Tuesday, November 3, 2009
Dove of freedom
Photo: Claudio Fuentes Madan
In elementary school they made fun of me because I wouldn’t say bad words, in sixth grade I was awarded the Beso de la Patria prize, and when we entered secondary school I fell like a kick in the chest. My discomfort wasn’t because I was a gusana, a so-called bad egg, from when I was little, it was because I thought the Beso de la Patria prize winner should be me, who had written and read so many communiqués, and also she was pretty with a Paladar restaurant and I was fat with a disgraced father.
But high school threw us together in a field of sweet potatoes, right next to each other, weeding infinite rows, playing with the gusanos and making our debut together as the Unreliable Brigade: we became friends. In three years we changed from girls to teenagers together and there wasn’t a moment between 12 and 14—through good times and bad—when she wasn’t at my side. In ninth grade, despite our good grades, we were already infamous: listening to Rock, reading “complicated” novels, and being as eccentric as possible cost us dearly, me at home and her at school.
At 14 they formed a Disciplinary Board in the classroom, some students got up and denounced her: smoking, listening to rock and roll, running away, saying improper things, meeting with antisocial elements, etc. Even though she had a 100 average, she couldn’t be first in the ranking, they relegated her to third place. That same year her family won el bombo, the immigration lottery, and they all left for the United States. It has been almost ten years since we met and even though we do not aspire to win the Beso de la Patria, nor to understand the origin of the universe, among other ambitions, we’re still friends.

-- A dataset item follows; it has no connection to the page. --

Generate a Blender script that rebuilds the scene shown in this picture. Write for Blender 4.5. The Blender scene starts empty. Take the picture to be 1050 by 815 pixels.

She came recently and wanted to be put in touch a group from high school, those who once wanted to take her academic rights by force of an extremist ideology. My friend doesn’t care, she called for old times sake, for lost adolescence and nostalgia. However one of the girls who pointed her finger her most strongly hadn’t forgotten. For the former denouncer everything meant something else: getting off her chest the guilt of the repressor, the informer, the unjust. She apologized to the one she once vilified and I know that since that day, she breathes more easily. I am happy for both of them.